5. After using the above mentioned tool, fetches the output as follows:


How to do Tolerance(Normal Distribution)
The guide is as follows:
- Login in to QTools account with the help of https://qtools.zometric.com/ or https://intelliqs.zometric.com/
- On the home page, choose Statistical Tool> Hypothesis Test >Tolerance(Normal Distribution) .
- Next, update the data manually or can completely copy (Ctrl+C) the data from excel sheet and paste (Ctrl+V) it here.
- Fill the required options.
- Finally, click on calculate at the bottom of the page and you will get desired results.
On the dashboard of Tolerance(Normal Distribution), the window is separated into two parts.

On the left part, Data Pane is present. In the Data Pane, each row makes one subgroup. Data can be fed manually or the one can completely copy (Ctrl+C) the data from excel sheet and paste (Ctrl+V) it here.
Load example: Sample data will be loaded.
Load File: It is used to directly load the excel data.
On the right part, there are many options present as follows:
- Sample Data: Select the column containing the raw continuous measurements you want to calculate a tolerance interval for — for example, energy costs, dimensions, weights, or temperatures. The tool uses all values in this column to estimate the process mean and standard deviation, which are then used to calculate the tolerance interval bounds. The data in this column must be approximately normally distributed for the results to be valid.
- Confidence Level: Sets the level of certainty that the calculated interval truly contains at least the specified proportion of the population. The standard default is 95%, meaning you are 95% confident that the tolerance interval covers at least the minimum percentage of population you specify. A higher confidence level (e.g. 99%) produces wider bounds with greater certainty; a lower level (e.g. 90%) produces narrower bounds but with less assurance that the true coverage is met.
- This is different from a confidence interval for the mean — here the confidence applies to how well the interval covers individual values across the entire population, not just the average.

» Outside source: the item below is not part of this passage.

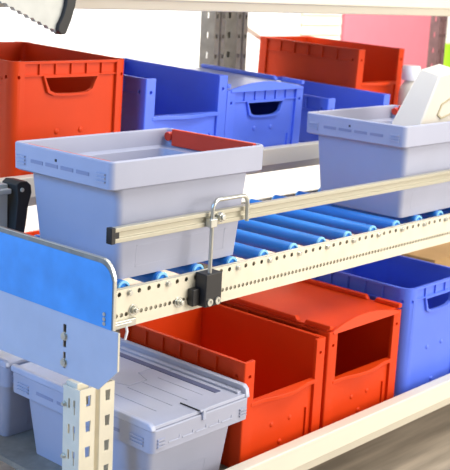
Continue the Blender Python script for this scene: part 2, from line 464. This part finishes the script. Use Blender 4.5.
def side_rail(y, sgn):
    mb = MB()
    n = int(round((X1-X0)/.02))
    for i in range(n):
        x = X0+i*.02; cell(mb.bm, x, x+.02, -.090, -.068, y, .0070)
    n = int(round((X1-X0)/.04))
    for i in range(n):
        x = X0+i*.04; cell(mb.bm, x, x+.04, -.028, -.004, y, .0076, -.0145)
    yy = (y, y+.0025)
    mb.box(X0, X1, *yy, -.004, 0); mb.box(X0, X1, *yy, -.068, -.028); mb.box(X0, X1, *yy, -.119, -.090)
    a, b = sorted((y+.001, y+sgn*.018)); mb.box(X0, X1, a, b, -.0025, 0.0)
    a, b = sorted((y+.001, y+sgn*.03)); mb.box(X0, X1, a, b, -.119, -.1165)
    a, b = sorted((y+sgn*.0160, y+sgn*.0180)); mb.box(X0, X1, a, b, -.119, 0)  # inner web added to shut out light, so the holes look dark
    return cbuild(mb, 'side_rail', M['galv'], conv)
side_rail(0, 1); side_rail(.672, -1)
r0 = None
for i in range(17):
    x = X0+.02+.16*i
    if r0 is None:
        r0 = MB().cyl((0, .0, 0), (0, .615, 0), .0245, 28).build('roller', M['roller'], conv, bevel=.003)
        rc = MB(); rc.ring((0, -.004, 0), (0, .004, 0), .0247, .0165); rc.cyl((0, -.024, 0), (0, .001, 0), .006, 10)
        r0c = rc.build('roller_cap', M['rollcap'], r0, bevel=.0012)
        rc2 = MB(); rc2.ring((0, .611, 0), (0, .619, 0), .0247, .017); rc2.cyl((0, .613, 0), (0, .617, 0), .0175, 20); rc2.cyl((0, .615, 0), (0, .636, 0), .006, 10)
        r0d = rc2.build('roller_cap', M['rollcap'], r0, bevel=.0012)
        bl = MB().cyl((0, -.003, 0), (0, .0, 0), .0105, 14); bl.cyl((0, -.010, 0), (0, -.003, 0), .0085, 6); b0 = bl.build('axle_bolt', M['steel'], conv, bevel=.001)
        ro, bo = r0, b0
    else:
        ro = r0.copy(); COL.objects.link(ro)
        for c_ in (r0c, r0d):
            q = c_.copy(); COL.objects.link(q); q.parent = ro
        bo = b0.copy(); COL.objects.link(bo)
    ro.location = Vector((x, .028, -.0085))+CO
    bo.location = Vector((x, .0, -.0145))+CO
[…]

- Minimum Percentage of Population in Interval: Enter the minimum proportion of the total population that the tolerance interval must contain. For example, entering 99 means the calculated interval is designed to capture at least 99% of all individual values from the process population. This value is chosen based on quality requirements, specifications, or regulatory standards — common choices are 90%, 95%, 99%, or 99.9% depending on how critical the application is.
- Together with the confidence level, this defines the complete tolerance statement. For example, 95% confidence that at least 99% of the population falls within the interval is a typical and widely accepted standard for process validation and product release.
- Tolerance Interval: Defines the shape and direction of the tolerance interval. Three options are available:
- Two-Sided — produces both a lower and upper bound, forming a complete range that captures the specified proportion of the population from both ends. Use when both the minimum and maximum individual values are important — for example, when a product must stay within both a lower and upper specification limit.
- Lower Bound — produces only a lower boundary, indicating the minimum value below which only a small proportion of the population is expected to fall. Use when only a minimum acceptable value matters — for example, confirming that at least 99% of products meet a minimum strength requirement.
- Upper Bound — produces only an upper boundary, indicating the maximum value above which only a small proportion of the population is expected to fall. Use when only a maximum acceptable value matters — for example, confirming that at least 99% of products remain below a maximum contamination or weight limit.
- Tolerance Interval Plot: When enabled, displays a visual plot showing the calculated tolerance interval bounds alongside the actual data points. The plot makes it easy to see how the interval relates to your data — whether the bounds are tight or wide relative to the data spread, whether any observed values fall near or outside the bounds, and how the interval compares to your specification limits. This visual confirmation is an important complement to the numerical output and helps communicate results clearly in reports and presentations.